Pada pertengahan tahun 2007, PPPA malah kami keluarkan dari unit pesantren untuk menjadi lembaga independen, professional, dan mandiri. PPPA kemudian menjadi LAZ nasional yang tidak lagi berdiri untuk kepentingan dapur Daarul Qur’an. Tapi untuk Indonesia. Kami serahkan PPPA ini kepada negeri ini, agar kiprahnya tidak sempit; tidak untuk mencari donatur lalu membesarkan Pesantren Daarul Qur’an. Tidak. Ia didirikan, dikembangkan, dan dibesarkan, untuk membibit penghafal-penghafal al Qur’an yang tersebar di nusantara. Bahkan saya mencoba berbesar hati dengan mengatakan, bahwa hanya sedikit porsi saja dari PPPA yang dialirkan untuk Pesantren Daarul Qur’an. Sungguhpun pengelolanya kami-kami ini juga. Di awal-awal, bahkan kawan-kawan sepakat untuk tidak mengambil gaji kecuali untuk operasional semata. Jatah amil, tidak kami gunakan semena-mena.

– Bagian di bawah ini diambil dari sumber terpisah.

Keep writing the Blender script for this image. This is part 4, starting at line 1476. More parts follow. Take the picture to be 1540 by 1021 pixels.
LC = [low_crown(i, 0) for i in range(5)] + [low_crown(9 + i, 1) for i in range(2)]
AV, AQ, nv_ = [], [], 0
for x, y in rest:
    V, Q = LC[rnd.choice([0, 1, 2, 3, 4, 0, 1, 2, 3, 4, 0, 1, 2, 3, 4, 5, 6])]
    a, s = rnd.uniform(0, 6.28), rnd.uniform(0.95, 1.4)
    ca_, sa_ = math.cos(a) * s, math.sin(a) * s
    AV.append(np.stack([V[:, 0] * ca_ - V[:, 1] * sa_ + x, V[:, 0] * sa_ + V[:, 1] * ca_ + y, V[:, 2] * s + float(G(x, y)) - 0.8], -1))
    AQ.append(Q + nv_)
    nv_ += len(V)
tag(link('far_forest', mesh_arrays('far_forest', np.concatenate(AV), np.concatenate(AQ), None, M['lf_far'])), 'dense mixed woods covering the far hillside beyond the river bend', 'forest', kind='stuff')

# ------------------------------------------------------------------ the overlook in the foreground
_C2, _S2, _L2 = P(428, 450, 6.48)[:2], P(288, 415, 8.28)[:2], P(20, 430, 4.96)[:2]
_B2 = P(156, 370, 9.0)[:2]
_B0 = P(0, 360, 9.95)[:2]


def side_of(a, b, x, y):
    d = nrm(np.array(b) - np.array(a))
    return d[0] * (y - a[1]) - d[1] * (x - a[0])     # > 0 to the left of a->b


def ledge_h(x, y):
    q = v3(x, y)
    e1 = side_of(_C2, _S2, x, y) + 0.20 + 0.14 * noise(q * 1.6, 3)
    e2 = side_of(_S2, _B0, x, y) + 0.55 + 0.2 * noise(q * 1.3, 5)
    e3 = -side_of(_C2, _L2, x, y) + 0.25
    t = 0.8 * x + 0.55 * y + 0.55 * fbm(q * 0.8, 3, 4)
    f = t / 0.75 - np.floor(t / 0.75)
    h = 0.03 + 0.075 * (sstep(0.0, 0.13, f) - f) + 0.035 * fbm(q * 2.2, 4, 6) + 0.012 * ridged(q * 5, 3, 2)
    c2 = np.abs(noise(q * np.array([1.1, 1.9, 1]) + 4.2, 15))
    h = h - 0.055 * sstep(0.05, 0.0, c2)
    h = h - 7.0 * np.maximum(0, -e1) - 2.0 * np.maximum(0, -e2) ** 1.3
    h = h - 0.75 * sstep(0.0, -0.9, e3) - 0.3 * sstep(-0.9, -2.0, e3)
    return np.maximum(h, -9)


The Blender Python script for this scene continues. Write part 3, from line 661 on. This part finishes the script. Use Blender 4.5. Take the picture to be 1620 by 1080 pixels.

Hasilnya, luar biasa. Allah malah menghadirkan individu-individu yang tergerak membantu pesantren, tanpa kami cari. Mereka-mereka ini datang dengan sendirinya, lewat wasilah silaturahim dan event yang justru tidak bicara tentang penggalangan dana.

Inilah kami percaya, bahwa urusan rizki memang urusan Allah. Undang Allah saja, insya Allah DIA akan sangat berkenan membantu dan menyelesaikan semua urusan kita.